Dokku is basically a tiny Heroku clone written in bash. It uses Heroku buildpacks to compile projects, so if your application runs on Heroku it should run on Dokku. Once your Dokku server is running, adding and deploying a new project is as easy as doing this:

git remote add mywebsite dokku@mywebsite.com:myproject
git push mywebsite master

Once everything finishes building, your project will be running at myproject.mywebsite.com!

If this seems appealing, there are a bunch of good tutorials for getting started, and the Dokku docs are also helpful. This is what I did, and the resources I used:

  1. Set up a subdomain with wildcard DNS
    I had to work around my hosting a bit for this: I was using NearlyFreeSpeech, where this blog is hosted, for DNS, but they don’t support wildcard subdomains. However, Gandi, where I registered my goofy domain hack address in the first place, does. After switching my DNS over, I was able to point alliejon.es here, while by.alliejon.es (and *.by.alliejon.es) point to my Digital Ocean server.

  2. Create a Digital Ocean droplet using their Dokku tutorial
    (DO has a lot of really great beginner articles on server setup besides this one that are worth looking through, too.)

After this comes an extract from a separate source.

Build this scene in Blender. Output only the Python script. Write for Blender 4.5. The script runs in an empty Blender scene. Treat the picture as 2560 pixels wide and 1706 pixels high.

  3. Deploy my own application
    I had tested the Dokku setup with Heroku’s sample node application (as suggested by the tutorial above), and that worked great, but my first attempt at deploying drawtogether just led to mysterious 500 errors. So, a tip: don’t forget to add a Procfile to your project repository so Dokku actually knows how to run your application. Once I figured that out, everything worked perfectly with no additional configuration on my part. Awesome!

All told, even with my DNS fiddling, a lot of googling because I was wondering if websockets would work out of the box (they do) and forgetting to create a Procfile, it only took me a few hours to get everything running. Definitely worth it for simple deployment with git and inexpensive project hosting.